As you can see, it appears some denominations were for anybody preaching and having access to the public money to go on the preaching circuit. Some groups wanted to control who had access to public sector money for preaching. The nasty little secret of church, tithing, government and slavery has alway been swept under the carpet of American history. And so America’s history began with some denominations competing and outmaneuvering each other for the public’s money to sustain themselves. If the competition was this cutthroat then, it is not unusual that kleptocratic methods crept into the church to enforce mandatory tithes by any means necessary to lay claim to church member resources. The disestablishment clause sent shock waves through the church and left many of them spinning their wheels on what to do next now that the government money was gone. Paying for God seems to have been a standard practice throughout history and even now monetary tithing in churches is no different. People who pay a tenth of the income to institutional church based on some alleged scriptural authority are paying for God too.
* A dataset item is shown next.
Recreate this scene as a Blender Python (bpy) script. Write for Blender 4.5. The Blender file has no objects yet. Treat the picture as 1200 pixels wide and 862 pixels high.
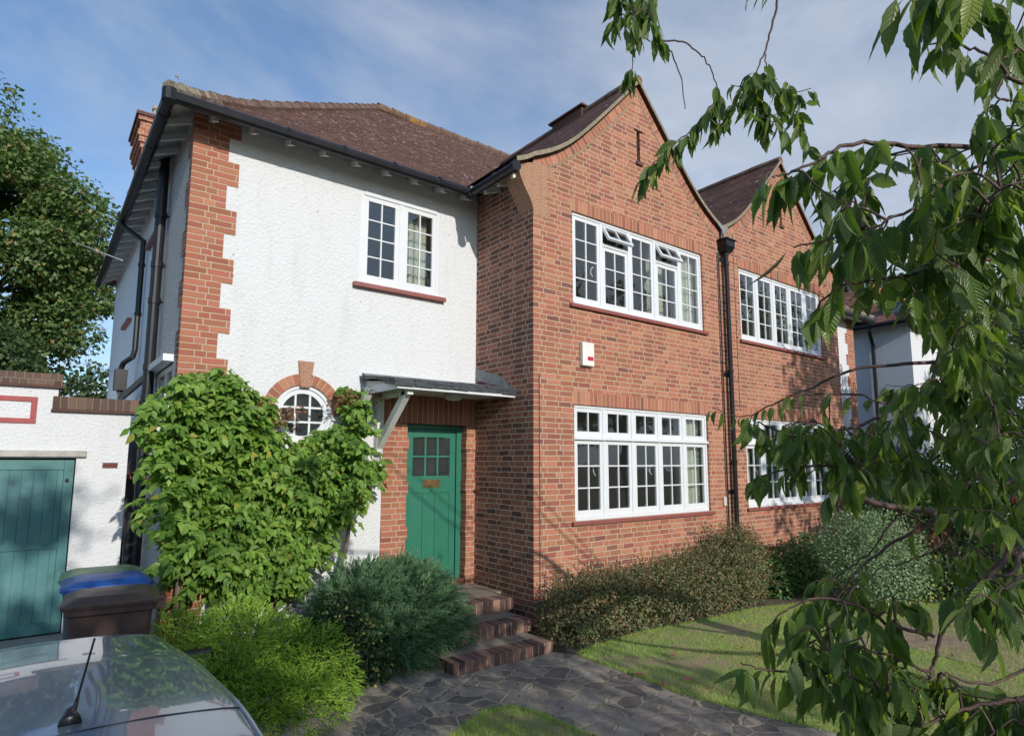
import bpy, math, random
import numpy as np
from mathutils import Vector, Matrix
rng = np.random.default_rng(11)
random.seed(5)
scene = bpy.context.scene
COL = scene.collection
R = math.radians

# ------------------------------------------------------------------ camera
FPX, PPY = 722.0313, 450.8421
YAW, PITCH, ROLL = 0.658, 0.1232, 0.0025
CAM = np.array([-4.565, -5.498, 1.903])
def _axes():
    cy, sy, cp, sp = math.cos(YAW), math.sin(YAW), math.cos(PITCH), math.sin(PITCH)
    F = np.array([sy*cp, cy*cp, sp]); r = np.array([cy, -sy, 0.0]); U = np.cross(r, F)
    return r*math.cos(ROLL)+U*math.sin(ROLL), -r*math.sin(ROLL)+U*math.cos(ROLL), F
RT, UP, FW = _axes()
def ray(x, y): return FW + RT*(x-600)/FPX - UP*(y-PPY)/FPX
def at(x, y, d): return CAM + ray(x, y)*d          # a point seen at a pixel, d metres away
def aty(x, y, Y): d = ray(x, y); return CAM + d*(Y-CAM[1])/d[1]
def atx(x, y, X): d = ray(x, y); return CAM + d*(X-CAM[0])/d[0]
def atz(x, y, Z): d = ray(x, y); return CAM + d*(Z-CAM[2])/d[2]
cd = bpy.data.cameras.new('camera'); cam = bpy.data.objects.new('camera', cd); COL.objects.link(cam)
cd.sensor_width = 36; cd.lens = FPX/1200*36; cd.shift_y = (PPY-431)/1200
cd.clip_start = 0.05; cd.clip_end = 2000
M = Matrix.Identity(4)
for i in range(3):
    M[i][0] = RT[i]; M[i][1] = UP[i]; M[i][2] = -FW[i]; M[i][3] = CAM[i]
cam.matrix_world = M
scene.camera = cam

# ------------------------------------------------------------------ node helpers
class NT:
    def __init__(s, nt): s.nt = nt; s.n = nt.nodes; s.l = nt.links
    def new(s, t, **kw):
        n = s.n.new(t)
        for k, v in kw.items(): setattr(n, k, v)
        return n
    def put(s, sock, v):
        if isinstance(v, bpy.types.NodeSocket): s.l.new(v, sock)
        elif v is not None: sock.default_value = v
    def m(s, op, a, b=None, c=None, clamp=False):
        n = s.new('ShaderNodeMath', operation=op); n.use_clamp = clamp
        s.put(n.inputs[0], a)
        if b is not None: s.put(n.inputs[1], b)
        if c is not None: s.put(n.inputs[2], c)
        return n.outputs[0]
    def xyz(s, v): n = s.new('ShaderNodeSeparateXYZ'); s.put(n.inputs[0], v); return n.outputs
    def comb(s, x, y, z=0.0):
        n = s.new('ShaderNodeCombineXYZ')
        for i, q in enumerate((x, y, z)): s.put(n.inputs[i], q)
        return n.outputs[0]
    def mix(s, f, a, b, blend='MIX'):
        n = s.new('ShaderNodeMix', data_type='RGBA', blend_type=blend)
        s.put(n.inputs['Factor'], f); s.put(n.inputs[6], col(a)); s.put(n.inputs[7], col(b)); return n.outputs[2]
    def ramp(s, f, stops, interp='LINEAR'):
        n = s.new('ShaderNodeValToRGB'); s.put(n.inputs[0], f); cr = n.color_ramp; cr.interpolation = interp
        while len(cr.elements) < len(stops): cr.elements.new(0.5)
        for e, (p, c) in zip(cr.elements, stops): e.position = p; e.color = col(c)
        return n.outputs[0]
    def noise(s, vec=None, scale=5.0, detail=3.0, rough=0.55, dist=0.0):
        n = s.new('ShaderNodeTexNoise'); s.put(n.inputs['Vector'], vec)
        n.inputs['Scale'].default_value = scale; n.inputs['Detail'].default_value = detail
        n.inputs['Roughness'].default_value = rough; n.inputs['Distortion'].default_value = dist
        return n.outputs[0]
    def pos(s): return s.new('ShaderNodeNewGeometry').outputs['Position']
    def bump(s, h, strength=0.5, dist=0.01, nrm=None):
        n = s.new('ShaderNodeBump'); s.put(n.inputs['Height'], h)
        n.inputs['Strength'].default_value = strength; n.inputs['Distance'].default_value = dist
        if nrm is not None: s.put(n.inputs['Normal'], nrm)
        return n.outputs[0]
def col(c):
    if isinstance(c, (tuple, list)) and len(c) == 3: return (*c, 1.0)
    if isinstance(c, (int, float)): return (c, c, c, 1.0)
    return c
def newmat(name):
    m = bpy.data.materials.new(name); m.use_nodes = True; T = NT(m.node_tree)
    b = m.node_tree.nodes['Principled BSDF']; out = m.node_tree.nodes['Material Output']
    return m, T, b, out
def simple(name, c, rough=0.5, metal=0.0, var=0.12, vscale=6.0, bump=0.0, bscale=60.0, coat=0.0, dirt=None, spec=None):
    m, T, b, out = newmat(name)
    p = T.pos()
    n = T.noise(p, vscale, 4.0)
    f = T.m('MULTIPLY_ADD', n, 2.0, -0.5, clamp=True)
    lo = tuple(x*(1-var) for x in c); hi = tuple(min(1, x*(1+var)) for x in c)
    cc = T.mix(f, lo, hi)
    if dirt:
        d = T.noise(p, 2.3, 5.0, 0.65)
        cc = T.mix(T.m('MULTIPLY', T.m('MULTIPLY_ADD', d, 5.0, -2.6, clamp=True), dirt[1]), cc, dirt[0])
    T.put(b.inputs['Base Color'], cc)
    b.inputs['Metallic'].default_value = metal
    T.put(b.inputs['Roughness'], T.m('MULTIPLY_ADD', n, 0.15, rough-0.07))
    if coat: b.inputs['Coat Weight'].default_value = coat; b.inputs['Coat Roughness'].default_value = 0.03
    if spec is not None: b.inputs['Specular IOR Level'].default_value = spec
    if bump:
        T.put(b.inputs['Normal'], T.bump(T.noise(p, bscale, 4.0), bump, 0.01))
    return m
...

The reason why the church seem comfortable in kleptocracy is that today people can have as much religion they can pay for in a society where the church has went from institutional church to consumer church. The tithe doctrine’s strength lies within the consumer church movement where mega buildings appeal to the masses and where classism exist.
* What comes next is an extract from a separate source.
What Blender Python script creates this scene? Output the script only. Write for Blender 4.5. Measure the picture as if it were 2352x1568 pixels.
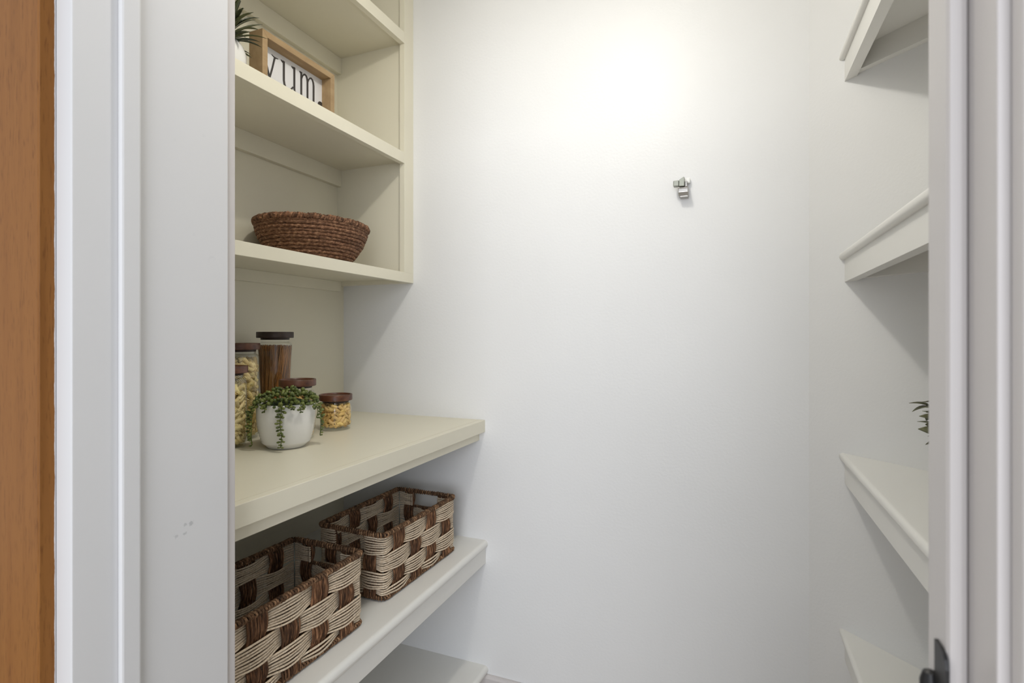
import bpy, math, random
from mathutils import Vector, Matrix, Euler, Quaternion
import numpy as np
for o in list(bpy.data.objects): bpy.data.objects.remove(o)
C = bpy.context.scene.collection
SC = bpy.context.scene
H = 1.19                      # camera height above the pantry floor
PI = math.pi
R = math.radians
rnd = random.Random(7)

# ------------------------------------------------------------------ camera
cd = bpy.data.cameras.new('camera'); cam = bpy.data.objects.new('camera', cd); C.objects.link(cam)
cam.location = (0, 0, H); cam.rotation_euler = (R(90), 0, R(22.2))
cd.sensor_width = 36; cd.lens = 1235 / 2352 * 36; cd.shift_y = -15 / 2352
cd.clip_start = 0.02
cd.dof.use_dof = True; cd.dof.focus_distance = 1.42; cd.dof.aperture_fstop = 7.1
SC.camera = cam
# ------------------------------------------------------------------ exposure, world, lights
SC.view_settings.view_transform = 'Standard'; SC.view_settings.look = 'None'
SC.view_settings.gamma = 1; SC.view_settings.use_curve_mapping = False
SC.view_settings.exposure = 0.0
w = bpy.data.worlds.new('world'); SC.world = w; w.use_nodes = True
w.node_tree.nodes['Background'].inputs[0].default_value = (0.90, 0.95, 1.0, 1)
w.node_tree.nodes['Background'].inputs[1].default_value = 0.72
def lamp(name, kind, loc, power, color, size, rot=(0, 0, 0)):
    l = bpy.data.lights.new(name, kind); l.energy = power; l.color = color
    if kind == 'AREA': l.size = size
    else: l.shadow_soft_size = size
    o = bpy.data.objects.new(name, l); o.location = loc; o.rotation_euler = rot; C.objects.link(o); return o
pl_ = lamp('pantry_disc_light', 'AREA', (-0.345, 0.78, 1.14 + H), 3.2, (1.0, 0.965, 0.885), 0.09); pl_.data.shape = 'DISK'
lamp('pantry_bulb_light', 'POINT', (-0.345, 0.78, 1.135 + H), 6.6, (1.0, 0.965, 0.885), 0.032)
lamp('kitchen_window_light', 'AREA', (0.42, -2.3, 1.45), 78.0, (0.88, 0.92, 1.0), 2.1, (R(90), 0, R(9)))

# ------------------------------------------------------------------ materials
def newmat(name, col, rough=0.5, spec=0.5, metal=0.0):
    m = bpy.data.materials.new(name); m.use_nodes = True
    b = m.node_tree.nodes['Principled BSDF']
    b.inputs['Base Color'].default_value = (*col, 1); b.inputs['Roughness'].default_value = rough
    b.inputs['Specular IOR Level'].default_value = spec; b.inputs['Metallic'].default_value = metal
    return m
def nd(m, t, **k):
    n = m.node_tree.nodes.new(t)
    for a, b in k.items(): setattr(n, a, b)
    return n
def lk(m, a, b): m.node_tree.links.new(a, b)
def bsdf(m): return m.node_tree.nodes['Principled BSDF']
def noise(m, scale, detail=3, stretch=None, rough=0.5, coord='Object'):
    tc = nd(m, 'ShaderNodeTexCoord'); mp = nd(m, 'ShaderNodeMapping'); n = nd(m, 'ShaderNodeTexNoise')
    if stretch: mp.inputs['Scale'].default_value = stretch
    n.inputs['Scale'].default_value = scale; n.inputs['Detail'].default_value = detail; n.inputs['Roughness'].default_value = rough
    lk(m, tc.outputs[coord], mp.inputs[0]); lk(m, mp.outputs[0], n.inputs['Vector']); return n
def ramp(m, fac, stops):
    r = nd(m, 'ShaderNodeValToRGB'); e = r.color_ramp.elements
    while len(e) < len(stops): e.new(0.5)
    for el, (p, c) in zip(e, stops): el.position = p; el.color = (*c, 1)
    lk(m, fac, r.inputs[0]); return r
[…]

Earlier in this discourse, I mentioned grace tithing as one of the new scams being used in the church. But what the Bible really teaches is grace giving from the heart as the spirit leads one to give. So the slide gives you an example of how grace tithing works in the book of Acts.
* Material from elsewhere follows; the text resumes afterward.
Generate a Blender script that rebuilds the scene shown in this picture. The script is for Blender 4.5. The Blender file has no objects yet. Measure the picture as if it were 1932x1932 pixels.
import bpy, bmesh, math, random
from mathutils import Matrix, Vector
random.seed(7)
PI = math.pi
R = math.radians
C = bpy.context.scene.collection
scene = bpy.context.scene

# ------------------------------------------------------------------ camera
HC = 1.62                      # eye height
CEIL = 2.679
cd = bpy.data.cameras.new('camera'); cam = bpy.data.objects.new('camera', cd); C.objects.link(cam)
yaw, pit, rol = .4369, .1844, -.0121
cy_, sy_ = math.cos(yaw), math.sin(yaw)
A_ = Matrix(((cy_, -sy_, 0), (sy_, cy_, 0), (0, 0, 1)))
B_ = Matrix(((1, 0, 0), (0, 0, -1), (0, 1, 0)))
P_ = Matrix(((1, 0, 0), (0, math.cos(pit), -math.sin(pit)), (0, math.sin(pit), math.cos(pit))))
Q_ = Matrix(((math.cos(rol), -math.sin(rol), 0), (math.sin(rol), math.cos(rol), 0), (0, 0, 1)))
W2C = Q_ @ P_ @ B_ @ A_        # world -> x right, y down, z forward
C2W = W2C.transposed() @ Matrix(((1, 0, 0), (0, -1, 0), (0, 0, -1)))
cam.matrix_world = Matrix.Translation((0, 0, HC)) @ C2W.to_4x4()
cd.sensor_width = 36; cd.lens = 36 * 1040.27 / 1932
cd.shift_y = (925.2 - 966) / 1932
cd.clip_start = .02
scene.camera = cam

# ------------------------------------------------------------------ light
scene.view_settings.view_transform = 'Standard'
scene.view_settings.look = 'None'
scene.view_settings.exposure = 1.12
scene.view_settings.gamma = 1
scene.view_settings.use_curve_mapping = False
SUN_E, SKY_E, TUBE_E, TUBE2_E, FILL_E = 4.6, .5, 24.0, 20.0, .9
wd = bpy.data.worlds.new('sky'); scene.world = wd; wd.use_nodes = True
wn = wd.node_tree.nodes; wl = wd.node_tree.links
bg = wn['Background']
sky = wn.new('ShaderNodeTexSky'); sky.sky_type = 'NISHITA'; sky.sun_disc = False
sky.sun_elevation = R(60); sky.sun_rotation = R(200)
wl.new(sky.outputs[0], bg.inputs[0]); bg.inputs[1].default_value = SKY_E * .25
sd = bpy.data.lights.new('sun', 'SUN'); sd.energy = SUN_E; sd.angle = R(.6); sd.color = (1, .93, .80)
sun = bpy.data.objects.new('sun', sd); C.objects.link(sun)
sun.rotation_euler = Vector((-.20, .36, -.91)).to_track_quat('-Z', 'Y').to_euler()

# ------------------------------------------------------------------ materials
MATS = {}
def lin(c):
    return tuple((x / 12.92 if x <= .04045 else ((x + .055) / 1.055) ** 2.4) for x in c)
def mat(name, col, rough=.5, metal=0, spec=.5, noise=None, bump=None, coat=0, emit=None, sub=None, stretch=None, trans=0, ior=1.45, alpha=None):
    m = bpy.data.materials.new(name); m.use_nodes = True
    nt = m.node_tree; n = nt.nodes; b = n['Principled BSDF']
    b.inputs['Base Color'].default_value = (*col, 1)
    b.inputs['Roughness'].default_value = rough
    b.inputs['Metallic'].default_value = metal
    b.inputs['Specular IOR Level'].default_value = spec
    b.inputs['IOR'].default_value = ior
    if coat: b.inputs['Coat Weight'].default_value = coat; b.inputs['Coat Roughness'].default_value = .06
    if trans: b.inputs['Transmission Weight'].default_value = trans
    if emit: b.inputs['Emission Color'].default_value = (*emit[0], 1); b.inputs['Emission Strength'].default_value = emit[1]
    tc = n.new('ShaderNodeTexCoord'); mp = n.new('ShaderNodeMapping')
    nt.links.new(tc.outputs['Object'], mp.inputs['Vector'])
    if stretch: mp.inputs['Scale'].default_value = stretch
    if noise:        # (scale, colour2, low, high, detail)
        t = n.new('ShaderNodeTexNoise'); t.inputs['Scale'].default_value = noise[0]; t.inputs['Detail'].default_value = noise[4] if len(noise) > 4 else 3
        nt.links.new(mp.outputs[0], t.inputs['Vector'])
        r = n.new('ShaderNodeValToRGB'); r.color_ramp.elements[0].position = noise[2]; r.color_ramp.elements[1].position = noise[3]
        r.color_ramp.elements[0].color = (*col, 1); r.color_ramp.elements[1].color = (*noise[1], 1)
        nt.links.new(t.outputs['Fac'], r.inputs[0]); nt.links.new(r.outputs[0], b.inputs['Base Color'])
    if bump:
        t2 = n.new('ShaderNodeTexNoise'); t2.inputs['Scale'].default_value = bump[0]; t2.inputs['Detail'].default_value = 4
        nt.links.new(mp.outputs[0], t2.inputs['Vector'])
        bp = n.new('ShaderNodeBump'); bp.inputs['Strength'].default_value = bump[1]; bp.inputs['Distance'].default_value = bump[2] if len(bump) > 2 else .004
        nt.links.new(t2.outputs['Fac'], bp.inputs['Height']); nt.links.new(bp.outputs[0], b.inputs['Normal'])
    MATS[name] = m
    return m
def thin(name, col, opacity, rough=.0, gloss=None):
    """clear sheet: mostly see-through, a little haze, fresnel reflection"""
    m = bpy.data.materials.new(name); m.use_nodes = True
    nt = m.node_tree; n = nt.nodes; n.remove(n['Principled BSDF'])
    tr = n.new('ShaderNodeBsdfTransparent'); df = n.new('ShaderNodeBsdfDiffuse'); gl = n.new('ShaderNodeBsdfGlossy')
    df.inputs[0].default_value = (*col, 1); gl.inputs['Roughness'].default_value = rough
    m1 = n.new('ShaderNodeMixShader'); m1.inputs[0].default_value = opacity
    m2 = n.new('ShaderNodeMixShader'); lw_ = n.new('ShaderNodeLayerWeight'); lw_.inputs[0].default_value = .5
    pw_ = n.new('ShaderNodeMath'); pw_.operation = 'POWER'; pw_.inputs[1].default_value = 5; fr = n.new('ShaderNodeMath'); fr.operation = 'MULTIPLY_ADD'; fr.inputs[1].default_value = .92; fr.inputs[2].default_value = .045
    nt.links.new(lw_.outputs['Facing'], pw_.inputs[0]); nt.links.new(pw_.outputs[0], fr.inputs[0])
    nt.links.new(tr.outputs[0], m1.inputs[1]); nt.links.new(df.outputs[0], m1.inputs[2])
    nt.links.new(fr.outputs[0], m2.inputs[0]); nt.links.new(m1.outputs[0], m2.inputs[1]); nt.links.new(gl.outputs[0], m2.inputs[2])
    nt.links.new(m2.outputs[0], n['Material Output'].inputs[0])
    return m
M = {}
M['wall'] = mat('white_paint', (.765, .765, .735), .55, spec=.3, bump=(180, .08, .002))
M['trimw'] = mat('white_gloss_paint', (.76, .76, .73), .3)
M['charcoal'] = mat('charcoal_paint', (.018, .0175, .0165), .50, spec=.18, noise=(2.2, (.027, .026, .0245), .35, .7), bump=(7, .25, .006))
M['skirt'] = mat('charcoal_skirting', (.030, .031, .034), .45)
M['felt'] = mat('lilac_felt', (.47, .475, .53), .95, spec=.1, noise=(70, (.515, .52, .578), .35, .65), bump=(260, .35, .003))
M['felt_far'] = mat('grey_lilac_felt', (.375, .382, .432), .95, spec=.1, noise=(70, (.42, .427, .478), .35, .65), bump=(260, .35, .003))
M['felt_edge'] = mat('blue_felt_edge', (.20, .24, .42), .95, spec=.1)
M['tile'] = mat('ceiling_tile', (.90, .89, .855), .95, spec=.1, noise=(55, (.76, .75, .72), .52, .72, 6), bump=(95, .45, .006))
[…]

To show you how scriptural hermeneutic manipulation occurs, pastor use Apostle Paul’s own words to get you to think that he collected tithes from churches. A kleptomaniac practice they use is from II Cor. 11:8 which reads: “I robbed other churches, taking wages from them to minister to you.” So the argument is that this verse is the smoking gun for collecting tithes. They say when Paul wrote he robbed other churches to preach freely to the Corinthians, he was talking about tithes he collected. This is total foolishness. But when you exegete the word “robbed” Paul was actually using hyperbole which is an expression speech or exaggerated statements or claims not meant to be taken literally. Paul was simple using the word to impress upon the Corinthians and prick their conscience that other churches provided him support while they provided nothing but should have provided some support. This verse is not about tithing. To prove this verse is not about tithing, Paul would have been forcing the Corinthians to break God’s Tithing laws if he refused to take their tithe. And in fact, Paul refused to accept any support and did not want to be burden to them but chose to work his craft of tent-making to support himself and those with him on the preaching journey. In the book, Kleptomaniac: Who’s Really Robbing God Anyway you will know by the end of the book that the pro-tithe proponents have ushered the church into a kleptocracy run by many aristocratic and autocratic pastors who operate in what is now consumer christianity.
So let me conclude with a quote from Author Ernest L. Martin who wrote The Tithing Dilemma. What he say about tithing puts the nail in the coffin on mandatory tithing and what all giving now represents. He writes on page 59:
The rules are now changed. Since tithing is not applicable for members of the Christian ekklesia, all the money (and this includes all the increase of crops and animals) belongs to the Christian who produces the income. This means 100% of his or her income still belongs to the income producer as far as God is concerned. Now some of that money will go to pay taxes (and the Bible states that taxes should be paid—Romans 13:6–7), but as far as God is concerned, 100% of the money Christians earn is theirs. This means that when a Christian gives the first 1% of income to support the work of the Gospel, that 1% is from the start reckoned as a free will offering. If one gives 5% or even 10% (or whatever one gives), it is ALL a free will offering. But with the tithing system which was in force in the Old Testament, that 1% (or more) of free will offering only started after one gave the required 10% to the Levite. But with Christians, all the support is reckoned to be free will.